- Problem to solve
Go through the material and tally the lines containing the string "scene". Give the total alone.

------------------------------------------------------------

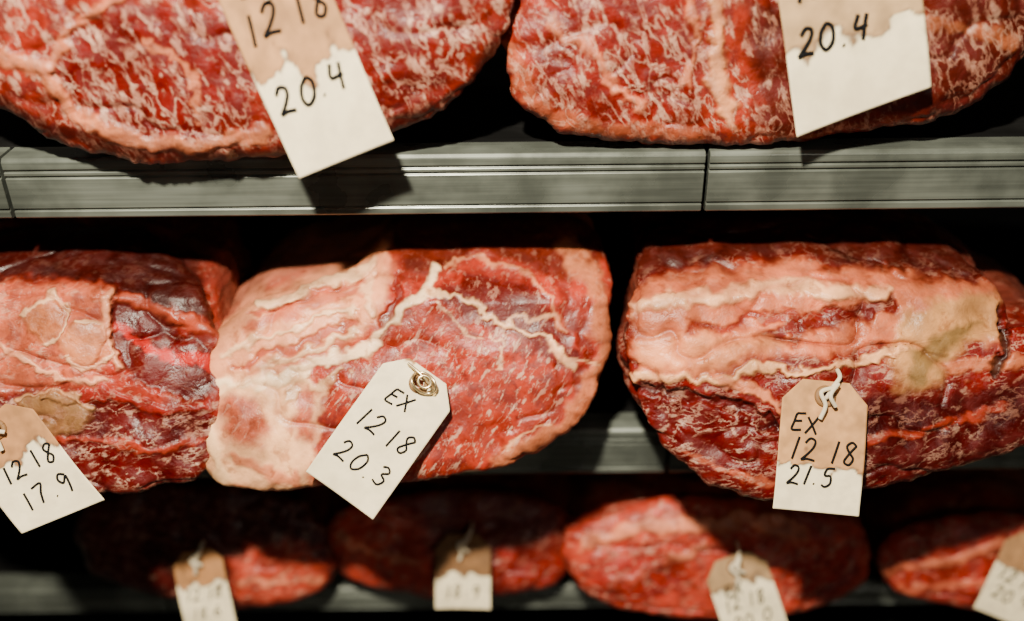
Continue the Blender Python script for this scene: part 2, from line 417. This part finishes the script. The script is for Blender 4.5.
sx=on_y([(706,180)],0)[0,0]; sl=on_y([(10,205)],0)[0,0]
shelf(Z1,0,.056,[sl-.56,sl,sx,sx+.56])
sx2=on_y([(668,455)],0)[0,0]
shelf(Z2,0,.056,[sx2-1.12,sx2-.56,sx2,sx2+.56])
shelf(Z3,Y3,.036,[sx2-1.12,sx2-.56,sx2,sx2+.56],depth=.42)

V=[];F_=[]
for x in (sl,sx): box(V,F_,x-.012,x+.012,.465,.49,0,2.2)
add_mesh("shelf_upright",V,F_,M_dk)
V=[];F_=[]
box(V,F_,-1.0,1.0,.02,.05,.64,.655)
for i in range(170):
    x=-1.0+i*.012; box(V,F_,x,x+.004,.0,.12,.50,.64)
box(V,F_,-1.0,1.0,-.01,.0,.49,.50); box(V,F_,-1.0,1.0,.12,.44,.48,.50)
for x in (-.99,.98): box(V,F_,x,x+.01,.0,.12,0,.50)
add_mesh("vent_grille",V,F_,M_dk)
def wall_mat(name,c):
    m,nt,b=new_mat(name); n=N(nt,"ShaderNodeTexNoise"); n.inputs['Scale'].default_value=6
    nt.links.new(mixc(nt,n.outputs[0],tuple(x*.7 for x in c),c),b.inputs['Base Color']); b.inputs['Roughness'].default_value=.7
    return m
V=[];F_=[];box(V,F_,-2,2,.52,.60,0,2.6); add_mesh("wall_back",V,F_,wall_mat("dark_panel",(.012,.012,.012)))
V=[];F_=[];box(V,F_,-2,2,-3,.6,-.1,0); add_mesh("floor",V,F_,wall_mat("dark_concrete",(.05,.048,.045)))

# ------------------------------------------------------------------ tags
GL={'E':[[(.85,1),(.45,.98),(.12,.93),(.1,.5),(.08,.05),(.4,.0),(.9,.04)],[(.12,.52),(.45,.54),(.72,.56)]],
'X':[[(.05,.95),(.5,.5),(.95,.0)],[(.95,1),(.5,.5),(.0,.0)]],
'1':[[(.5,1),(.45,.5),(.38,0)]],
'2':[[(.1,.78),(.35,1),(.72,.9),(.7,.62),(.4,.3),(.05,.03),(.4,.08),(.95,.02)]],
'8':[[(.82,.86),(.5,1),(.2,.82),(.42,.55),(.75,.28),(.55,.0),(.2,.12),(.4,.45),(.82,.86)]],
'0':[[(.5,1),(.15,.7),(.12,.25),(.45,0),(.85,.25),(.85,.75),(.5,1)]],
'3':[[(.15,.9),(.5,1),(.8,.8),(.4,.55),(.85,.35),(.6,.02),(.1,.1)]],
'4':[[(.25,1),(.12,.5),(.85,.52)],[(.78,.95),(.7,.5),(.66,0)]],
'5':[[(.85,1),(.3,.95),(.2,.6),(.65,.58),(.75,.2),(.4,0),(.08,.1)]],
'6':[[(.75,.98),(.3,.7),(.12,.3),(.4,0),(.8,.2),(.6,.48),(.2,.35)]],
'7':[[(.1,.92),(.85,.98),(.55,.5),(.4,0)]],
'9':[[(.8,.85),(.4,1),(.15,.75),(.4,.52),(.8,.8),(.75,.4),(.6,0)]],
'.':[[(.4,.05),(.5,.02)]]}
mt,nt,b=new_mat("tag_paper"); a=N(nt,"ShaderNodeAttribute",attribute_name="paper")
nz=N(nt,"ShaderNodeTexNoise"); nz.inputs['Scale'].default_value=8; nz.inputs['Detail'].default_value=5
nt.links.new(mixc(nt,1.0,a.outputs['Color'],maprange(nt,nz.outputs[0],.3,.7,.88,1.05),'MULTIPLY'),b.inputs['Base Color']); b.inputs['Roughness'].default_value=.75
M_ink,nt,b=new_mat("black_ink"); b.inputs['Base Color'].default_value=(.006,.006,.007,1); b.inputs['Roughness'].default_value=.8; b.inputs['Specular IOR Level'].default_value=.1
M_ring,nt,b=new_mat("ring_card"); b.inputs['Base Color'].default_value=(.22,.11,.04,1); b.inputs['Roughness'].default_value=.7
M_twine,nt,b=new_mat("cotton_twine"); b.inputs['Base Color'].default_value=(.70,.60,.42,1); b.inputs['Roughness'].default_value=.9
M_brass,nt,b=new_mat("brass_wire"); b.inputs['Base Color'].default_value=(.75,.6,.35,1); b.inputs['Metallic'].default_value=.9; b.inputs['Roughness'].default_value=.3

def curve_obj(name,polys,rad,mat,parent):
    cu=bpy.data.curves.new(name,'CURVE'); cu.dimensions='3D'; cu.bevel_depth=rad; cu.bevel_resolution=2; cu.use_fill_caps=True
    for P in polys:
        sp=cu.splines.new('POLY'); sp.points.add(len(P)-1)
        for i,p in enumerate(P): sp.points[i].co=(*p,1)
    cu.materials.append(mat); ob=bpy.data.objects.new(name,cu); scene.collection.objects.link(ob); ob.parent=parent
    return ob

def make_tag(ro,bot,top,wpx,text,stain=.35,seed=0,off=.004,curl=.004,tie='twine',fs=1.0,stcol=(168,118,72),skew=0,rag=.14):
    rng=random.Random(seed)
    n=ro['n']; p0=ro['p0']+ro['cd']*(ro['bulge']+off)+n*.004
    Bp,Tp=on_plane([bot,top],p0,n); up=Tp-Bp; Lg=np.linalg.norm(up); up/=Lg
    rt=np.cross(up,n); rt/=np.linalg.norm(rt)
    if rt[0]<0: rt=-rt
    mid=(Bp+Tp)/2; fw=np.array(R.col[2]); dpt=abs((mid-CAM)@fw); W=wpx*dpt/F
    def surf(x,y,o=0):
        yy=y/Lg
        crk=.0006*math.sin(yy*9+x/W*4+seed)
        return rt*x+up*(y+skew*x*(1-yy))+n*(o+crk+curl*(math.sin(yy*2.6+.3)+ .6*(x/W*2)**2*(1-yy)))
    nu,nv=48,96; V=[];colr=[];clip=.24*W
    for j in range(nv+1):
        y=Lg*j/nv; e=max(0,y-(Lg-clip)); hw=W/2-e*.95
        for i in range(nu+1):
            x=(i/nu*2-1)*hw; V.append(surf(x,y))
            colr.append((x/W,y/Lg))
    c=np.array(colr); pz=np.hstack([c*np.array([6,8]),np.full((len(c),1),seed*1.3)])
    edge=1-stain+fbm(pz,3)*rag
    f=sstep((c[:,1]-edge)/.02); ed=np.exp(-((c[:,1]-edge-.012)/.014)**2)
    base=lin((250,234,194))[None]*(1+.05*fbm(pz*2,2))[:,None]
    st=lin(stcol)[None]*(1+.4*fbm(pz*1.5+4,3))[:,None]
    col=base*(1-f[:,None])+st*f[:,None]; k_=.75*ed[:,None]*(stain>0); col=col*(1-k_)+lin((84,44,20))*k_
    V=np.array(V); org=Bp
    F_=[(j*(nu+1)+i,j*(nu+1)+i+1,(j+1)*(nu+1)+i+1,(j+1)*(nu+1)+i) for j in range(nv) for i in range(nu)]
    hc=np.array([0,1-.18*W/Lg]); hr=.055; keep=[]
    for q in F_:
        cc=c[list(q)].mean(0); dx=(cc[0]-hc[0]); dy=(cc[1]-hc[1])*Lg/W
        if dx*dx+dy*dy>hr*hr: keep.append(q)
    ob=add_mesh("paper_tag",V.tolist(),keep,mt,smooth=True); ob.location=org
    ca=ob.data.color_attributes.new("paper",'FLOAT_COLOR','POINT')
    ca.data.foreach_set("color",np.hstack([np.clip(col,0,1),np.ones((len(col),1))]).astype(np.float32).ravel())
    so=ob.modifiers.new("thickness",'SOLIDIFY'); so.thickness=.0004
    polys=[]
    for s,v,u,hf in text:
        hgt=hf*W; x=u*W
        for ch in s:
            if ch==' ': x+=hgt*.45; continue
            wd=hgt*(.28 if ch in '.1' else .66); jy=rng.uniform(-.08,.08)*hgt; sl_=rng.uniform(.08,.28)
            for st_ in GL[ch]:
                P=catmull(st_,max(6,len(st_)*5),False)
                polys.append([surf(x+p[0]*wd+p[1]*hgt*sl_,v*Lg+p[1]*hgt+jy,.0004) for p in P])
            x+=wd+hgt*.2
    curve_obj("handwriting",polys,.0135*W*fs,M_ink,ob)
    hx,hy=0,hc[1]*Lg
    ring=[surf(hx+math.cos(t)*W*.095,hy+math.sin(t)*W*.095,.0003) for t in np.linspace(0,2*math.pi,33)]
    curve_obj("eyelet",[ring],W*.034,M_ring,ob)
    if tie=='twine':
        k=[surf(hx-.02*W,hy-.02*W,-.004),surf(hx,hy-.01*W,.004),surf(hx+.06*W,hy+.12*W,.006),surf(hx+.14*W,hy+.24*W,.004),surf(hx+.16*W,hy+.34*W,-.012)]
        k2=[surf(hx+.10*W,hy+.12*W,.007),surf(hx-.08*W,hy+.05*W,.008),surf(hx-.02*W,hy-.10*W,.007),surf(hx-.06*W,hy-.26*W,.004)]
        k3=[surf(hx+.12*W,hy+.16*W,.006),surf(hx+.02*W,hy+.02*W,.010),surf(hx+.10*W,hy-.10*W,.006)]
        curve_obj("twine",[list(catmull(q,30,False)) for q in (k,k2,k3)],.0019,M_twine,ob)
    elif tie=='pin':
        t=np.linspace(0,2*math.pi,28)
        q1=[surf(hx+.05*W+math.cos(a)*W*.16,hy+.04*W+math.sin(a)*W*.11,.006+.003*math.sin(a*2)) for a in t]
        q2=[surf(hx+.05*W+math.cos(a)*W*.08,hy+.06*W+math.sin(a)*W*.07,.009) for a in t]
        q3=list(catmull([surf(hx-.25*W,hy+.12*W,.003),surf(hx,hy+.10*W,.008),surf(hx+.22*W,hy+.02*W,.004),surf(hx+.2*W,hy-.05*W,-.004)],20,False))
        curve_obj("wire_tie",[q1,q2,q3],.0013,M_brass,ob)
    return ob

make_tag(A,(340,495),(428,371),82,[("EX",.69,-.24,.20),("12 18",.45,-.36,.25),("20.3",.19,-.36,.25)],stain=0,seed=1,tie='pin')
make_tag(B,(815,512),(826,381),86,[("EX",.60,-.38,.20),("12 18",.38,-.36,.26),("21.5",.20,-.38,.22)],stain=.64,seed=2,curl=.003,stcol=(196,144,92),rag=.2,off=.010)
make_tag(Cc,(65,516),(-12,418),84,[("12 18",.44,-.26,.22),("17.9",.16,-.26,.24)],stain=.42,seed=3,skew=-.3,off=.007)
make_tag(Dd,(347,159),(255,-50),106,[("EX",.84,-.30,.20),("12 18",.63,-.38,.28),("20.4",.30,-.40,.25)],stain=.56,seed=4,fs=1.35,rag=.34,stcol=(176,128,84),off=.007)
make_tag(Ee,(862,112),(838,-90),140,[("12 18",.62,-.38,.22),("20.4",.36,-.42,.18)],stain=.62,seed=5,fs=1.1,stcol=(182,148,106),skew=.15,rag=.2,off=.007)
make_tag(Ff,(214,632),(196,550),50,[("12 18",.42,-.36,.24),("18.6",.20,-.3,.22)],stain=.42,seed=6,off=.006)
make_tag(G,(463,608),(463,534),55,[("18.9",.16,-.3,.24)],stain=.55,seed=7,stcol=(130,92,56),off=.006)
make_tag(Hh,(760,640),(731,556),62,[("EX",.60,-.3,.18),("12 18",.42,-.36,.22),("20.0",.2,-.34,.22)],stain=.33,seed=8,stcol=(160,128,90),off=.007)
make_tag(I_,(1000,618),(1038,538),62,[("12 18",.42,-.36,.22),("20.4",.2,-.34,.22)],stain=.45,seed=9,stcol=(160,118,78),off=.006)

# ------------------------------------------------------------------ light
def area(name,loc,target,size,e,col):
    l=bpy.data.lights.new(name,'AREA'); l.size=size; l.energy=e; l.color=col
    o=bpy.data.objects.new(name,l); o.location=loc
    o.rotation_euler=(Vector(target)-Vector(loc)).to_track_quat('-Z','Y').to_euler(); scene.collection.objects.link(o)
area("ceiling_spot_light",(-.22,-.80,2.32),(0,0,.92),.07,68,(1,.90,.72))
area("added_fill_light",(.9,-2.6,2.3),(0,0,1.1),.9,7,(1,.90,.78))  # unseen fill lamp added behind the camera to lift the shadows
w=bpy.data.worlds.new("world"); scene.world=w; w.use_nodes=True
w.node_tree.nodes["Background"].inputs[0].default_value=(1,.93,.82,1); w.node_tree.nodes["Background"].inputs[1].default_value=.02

------------------------------------------------------------

- Result for this task
4